While China has made good progress in curbing over-production, there’s room for even more cuts, Mr Kerkhoff said in Shanghai on Saturday. The biggest steel making nation has reshaped the industry in the past three years by closing plants, tightening environmental controls and imposing targeted production curbs.

“There is still overcapacity worldwide” and reducing that “needs to continue” not only in China, but in Europe and the rest of the world, he said.

China’s steel exports have dropped to the lowest levels in five years, buoying world prices and cementing the sector’s recovery after a devastating crisis at the end of 2015. While the industry has since enjoyed a relatively benign few years, risks are rising amid global trade tensions in which steel has been a leading target. The World Steel Association predicts a slowing of demand next year as China’s growth declines.

Asked which regions needed to take most action in curbing capacity, Mr Kerkhoff noted that China produces about half the world’s steel and the issue must be addressed according to relative size. Europe has also taken steps, he said, including via ThyssenKrupp’s joint venture with Tata Steel that created the region’s second-biggest producer.

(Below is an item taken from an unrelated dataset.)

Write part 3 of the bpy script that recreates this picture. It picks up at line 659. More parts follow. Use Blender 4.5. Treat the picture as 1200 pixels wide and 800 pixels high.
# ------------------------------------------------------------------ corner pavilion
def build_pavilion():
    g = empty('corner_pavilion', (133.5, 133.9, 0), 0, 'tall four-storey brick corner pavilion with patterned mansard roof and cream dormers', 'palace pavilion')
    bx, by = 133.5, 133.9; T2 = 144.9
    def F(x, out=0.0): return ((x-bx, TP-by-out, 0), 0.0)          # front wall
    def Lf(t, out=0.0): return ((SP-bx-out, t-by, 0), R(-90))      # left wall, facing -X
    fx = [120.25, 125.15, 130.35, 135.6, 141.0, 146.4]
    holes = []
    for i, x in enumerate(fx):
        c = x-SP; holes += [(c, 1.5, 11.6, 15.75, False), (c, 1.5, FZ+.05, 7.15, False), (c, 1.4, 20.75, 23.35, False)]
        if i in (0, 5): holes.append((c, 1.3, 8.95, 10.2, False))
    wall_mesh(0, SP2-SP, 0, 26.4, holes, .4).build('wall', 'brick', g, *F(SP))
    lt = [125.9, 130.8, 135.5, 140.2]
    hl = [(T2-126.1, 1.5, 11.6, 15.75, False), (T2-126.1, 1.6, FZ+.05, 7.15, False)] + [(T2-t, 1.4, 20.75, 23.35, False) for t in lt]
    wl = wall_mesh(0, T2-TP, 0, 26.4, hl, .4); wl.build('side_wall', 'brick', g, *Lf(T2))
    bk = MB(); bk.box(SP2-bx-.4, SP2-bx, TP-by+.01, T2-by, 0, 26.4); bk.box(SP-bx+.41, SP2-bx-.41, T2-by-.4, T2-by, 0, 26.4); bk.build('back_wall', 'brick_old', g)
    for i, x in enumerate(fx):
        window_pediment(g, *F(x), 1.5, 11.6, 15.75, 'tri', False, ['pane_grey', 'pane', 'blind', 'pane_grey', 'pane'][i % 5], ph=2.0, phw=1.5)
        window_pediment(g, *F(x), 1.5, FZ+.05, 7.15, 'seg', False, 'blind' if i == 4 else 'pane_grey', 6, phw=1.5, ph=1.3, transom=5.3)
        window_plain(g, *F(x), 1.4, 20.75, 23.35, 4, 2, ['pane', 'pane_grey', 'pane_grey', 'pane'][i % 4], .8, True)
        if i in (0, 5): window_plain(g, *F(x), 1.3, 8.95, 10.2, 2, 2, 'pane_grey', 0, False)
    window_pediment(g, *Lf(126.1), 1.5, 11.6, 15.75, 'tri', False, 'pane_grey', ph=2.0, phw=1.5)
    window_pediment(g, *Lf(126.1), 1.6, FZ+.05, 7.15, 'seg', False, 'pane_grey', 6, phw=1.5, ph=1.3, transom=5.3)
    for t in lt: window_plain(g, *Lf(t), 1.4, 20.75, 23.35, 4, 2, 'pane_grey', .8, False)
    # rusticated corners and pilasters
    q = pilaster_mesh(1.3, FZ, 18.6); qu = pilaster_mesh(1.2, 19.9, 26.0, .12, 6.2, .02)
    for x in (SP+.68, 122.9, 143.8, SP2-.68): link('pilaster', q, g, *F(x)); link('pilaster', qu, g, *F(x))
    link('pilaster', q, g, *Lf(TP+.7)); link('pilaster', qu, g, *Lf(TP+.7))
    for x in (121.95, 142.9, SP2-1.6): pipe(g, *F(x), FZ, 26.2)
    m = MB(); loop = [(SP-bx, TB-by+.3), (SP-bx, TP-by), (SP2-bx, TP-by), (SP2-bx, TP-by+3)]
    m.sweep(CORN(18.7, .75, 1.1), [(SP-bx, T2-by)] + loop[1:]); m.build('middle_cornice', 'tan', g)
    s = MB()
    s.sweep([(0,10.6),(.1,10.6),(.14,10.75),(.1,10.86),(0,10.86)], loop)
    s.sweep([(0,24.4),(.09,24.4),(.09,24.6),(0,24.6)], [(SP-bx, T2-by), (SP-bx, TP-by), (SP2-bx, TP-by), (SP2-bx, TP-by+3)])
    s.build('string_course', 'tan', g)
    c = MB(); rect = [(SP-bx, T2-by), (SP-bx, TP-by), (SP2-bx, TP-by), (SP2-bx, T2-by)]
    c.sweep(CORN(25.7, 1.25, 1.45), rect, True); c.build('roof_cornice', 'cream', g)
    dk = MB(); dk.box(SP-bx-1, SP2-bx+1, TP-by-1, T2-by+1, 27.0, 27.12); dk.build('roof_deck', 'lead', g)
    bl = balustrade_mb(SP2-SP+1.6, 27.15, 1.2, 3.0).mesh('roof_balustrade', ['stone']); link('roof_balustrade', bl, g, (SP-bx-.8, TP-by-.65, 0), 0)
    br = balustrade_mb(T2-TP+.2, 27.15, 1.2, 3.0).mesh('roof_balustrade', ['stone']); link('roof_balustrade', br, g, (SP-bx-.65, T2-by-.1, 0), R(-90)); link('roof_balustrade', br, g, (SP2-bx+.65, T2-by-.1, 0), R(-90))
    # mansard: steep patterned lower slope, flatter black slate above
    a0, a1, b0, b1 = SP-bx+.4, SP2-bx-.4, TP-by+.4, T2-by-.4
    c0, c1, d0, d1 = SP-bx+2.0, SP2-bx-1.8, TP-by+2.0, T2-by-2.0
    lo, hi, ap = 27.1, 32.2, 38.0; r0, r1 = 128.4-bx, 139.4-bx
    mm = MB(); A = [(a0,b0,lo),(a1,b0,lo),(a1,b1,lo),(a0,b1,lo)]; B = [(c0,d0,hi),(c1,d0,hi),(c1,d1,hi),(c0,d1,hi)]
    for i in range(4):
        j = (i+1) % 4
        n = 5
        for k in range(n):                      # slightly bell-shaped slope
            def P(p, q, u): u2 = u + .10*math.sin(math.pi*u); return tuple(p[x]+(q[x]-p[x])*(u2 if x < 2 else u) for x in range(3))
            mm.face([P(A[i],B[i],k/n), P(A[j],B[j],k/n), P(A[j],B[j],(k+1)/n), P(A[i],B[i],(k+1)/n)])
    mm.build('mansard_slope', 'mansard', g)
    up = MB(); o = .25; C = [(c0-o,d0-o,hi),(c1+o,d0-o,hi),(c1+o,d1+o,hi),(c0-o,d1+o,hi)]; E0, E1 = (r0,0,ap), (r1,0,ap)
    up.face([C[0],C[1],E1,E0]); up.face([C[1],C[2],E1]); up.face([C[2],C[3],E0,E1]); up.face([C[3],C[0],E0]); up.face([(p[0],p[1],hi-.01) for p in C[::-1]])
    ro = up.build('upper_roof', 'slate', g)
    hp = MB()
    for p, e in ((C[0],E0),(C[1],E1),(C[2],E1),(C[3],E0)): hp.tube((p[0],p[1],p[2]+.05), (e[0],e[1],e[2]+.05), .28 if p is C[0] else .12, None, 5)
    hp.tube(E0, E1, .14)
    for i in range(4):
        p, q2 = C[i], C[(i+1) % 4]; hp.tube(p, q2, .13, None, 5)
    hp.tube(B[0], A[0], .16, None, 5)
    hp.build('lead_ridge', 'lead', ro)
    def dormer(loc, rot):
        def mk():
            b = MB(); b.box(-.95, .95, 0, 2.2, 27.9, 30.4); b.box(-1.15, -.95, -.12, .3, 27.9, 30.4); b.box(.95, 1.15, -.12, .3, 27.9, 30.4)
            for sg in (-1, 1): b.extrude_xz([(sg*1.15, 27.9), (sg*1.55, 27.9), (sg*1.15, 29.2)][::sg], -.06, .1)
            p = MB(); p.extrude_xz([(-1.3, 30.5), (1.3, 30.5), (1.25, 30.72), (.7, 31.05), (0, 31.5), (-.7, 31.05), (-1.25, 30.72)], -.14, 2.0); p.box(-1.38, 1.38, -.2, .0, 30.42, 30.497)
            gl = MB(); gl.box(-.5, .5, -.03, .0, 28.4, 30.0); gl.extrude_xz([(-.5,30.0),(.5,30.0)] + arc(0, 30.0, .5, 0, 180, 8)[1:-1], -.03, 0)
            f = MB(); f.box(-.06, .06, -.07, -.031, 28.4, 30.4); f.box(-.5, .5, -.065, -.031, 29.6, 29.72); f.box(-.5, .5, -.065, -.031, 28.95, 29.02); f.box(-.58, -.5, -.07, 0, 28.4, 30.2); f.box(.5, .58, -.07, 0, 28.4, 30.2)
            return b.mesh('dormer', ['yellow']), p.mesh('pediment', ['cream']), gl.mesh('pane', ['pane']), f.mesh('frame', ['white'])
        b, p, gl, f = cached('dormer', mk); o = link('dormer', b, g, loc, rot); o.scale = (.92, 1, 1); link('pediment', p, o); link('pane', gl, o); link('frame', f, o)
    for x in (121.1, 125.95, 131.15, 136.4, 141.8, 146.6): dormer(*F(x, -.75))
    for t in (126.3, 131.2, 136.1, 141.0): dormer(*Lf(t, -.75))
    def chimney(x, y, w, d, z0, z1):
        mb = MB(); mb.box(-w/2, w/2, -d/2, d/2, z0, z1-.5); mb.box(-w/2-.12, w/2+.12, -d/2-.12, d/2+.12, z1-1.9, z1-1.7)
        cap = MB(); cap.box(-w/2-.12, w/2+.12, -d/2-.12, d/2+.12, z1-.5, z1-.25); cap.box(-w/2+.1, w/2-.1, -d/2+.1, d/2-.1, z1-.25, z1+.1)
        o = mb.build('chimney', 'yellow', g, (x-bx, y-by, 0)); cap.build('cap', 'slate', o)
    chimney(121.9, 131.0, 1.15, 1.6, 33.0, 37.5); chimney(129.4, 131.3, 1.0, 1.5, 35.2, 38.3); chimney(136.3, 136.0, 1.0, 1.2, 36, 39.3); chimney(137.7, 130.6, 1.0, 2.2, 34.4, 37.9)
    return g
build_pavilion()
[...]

Mr Kerkhoff was speaking weeks after he was confirmed as CEO to steer a split of the giant German industrial conglomerate into two listed units. One will manage its elevator, auto parts and plant construction businesses, the other its steel and metals operations.

US tariffs on steel imports imposed by President Donald Trump earlier this year have triggered inflows into Europe, Mr Kerkhoff said. The European Union was among seven members of the World Trade Organisation that escalated its response to the tariffs last week by seeking a ruling on their legality from the WTO’s disputes settlement body.

“As a company we do not export much into the US, and the qualities we do sell are often products that are not produced there, so our customers stick to them,” he said.

“What we see is more an indirect effect. Material that would have gone to the US is entering one way or another into Europe. We see volumes from Turkey, volumes from Russia increasing in the European market.”